NPC subsidy to ensure low rate despite takeover
The National Power Corp. (NPC) will continue to subsidize electricity generated by power plants in Panay set to be turned over to a Singaporean-owned firm this month to prevent a possible power shortage on the island.
The Napocor will supply fuel at a subsidized rate to the SPC Island Power Corp. (SIPC), formerly the Salcon Power Corp., for the operation of the Panay Power Diesel Plant (PPDP) 1 and PPDP 2 starting March 26.
Iloilo Rep. Arthur Defensor said this was the agreement reached during an emergency meeting in Malacañang on Wednesday to avert the disruption of power generation from the plants resulting to a power shortage.

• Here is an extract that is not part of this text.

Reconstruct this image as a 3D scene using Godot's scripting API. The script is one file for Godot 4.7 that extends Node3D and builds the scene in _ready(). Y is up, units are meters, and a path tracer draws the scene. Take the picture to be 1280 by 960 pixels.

The meeting with Executive Secretary Eduardo Ermita was joined by Defensor, Energy Secretary Angelo Reyes, Iloilo City Mayor Jerry Treñas, Presidential Assistant for Western Visayas Raul Banias and officials of SIPC, Napocor, and Power Sector Assets and Liabilities Management Corp. and the Energy Regulatory Commission.
Defensor said in a telephone interview on Thursday that the SIPC will charge electric cooperatives in Panay and Guimaras the current Napocor rates.
This set up will be implemented until the Visayas Supply Auction Program (VSAAP) of the Department of Energy and the Philippine Electricity Market Corporation (PEMC) will be put in place.
The VSAAP involves the tapping of privately owned power generators who will voluntary sell their excess power supply to the Visayas grid.
Banias said in a separate telephone interview that the Napocor subsidy will also take effect until a new power supply agreement will be reach by SIPC and electric distributors on the island and until the ERC approves new power rates.
Defensor said that when the VSAAP is in place and additional power supply is available, the SIPC will shut down its power plants to implement repair and rehabilitation work.
Defensor said that consumers should expect electricity rates to be higher than the current subsidized rate of the Napocor when the power plants are privatized.
Western Visayas officials and consumer groups have earlier called for the deferment of the transfer of the plants to SIPC over concerns that this will aggravate the power shortage in the region or result to higher power rates.
The two power plants in Panay with a total capacity of 146.5 megawatts and a dependable capacity of 103 mw were acquired by SIPC for US$ 5.86 million in November last year in a package that included 22-mw diesel power plants in Bohol.
The two power account for the bulk of the 121 mw power generated on the island. The Napocor is currently supplying the bulk of the supply needs of the seven electric cooperatives in Antique, Aklan, Capiz, Guimaras and Iloilo.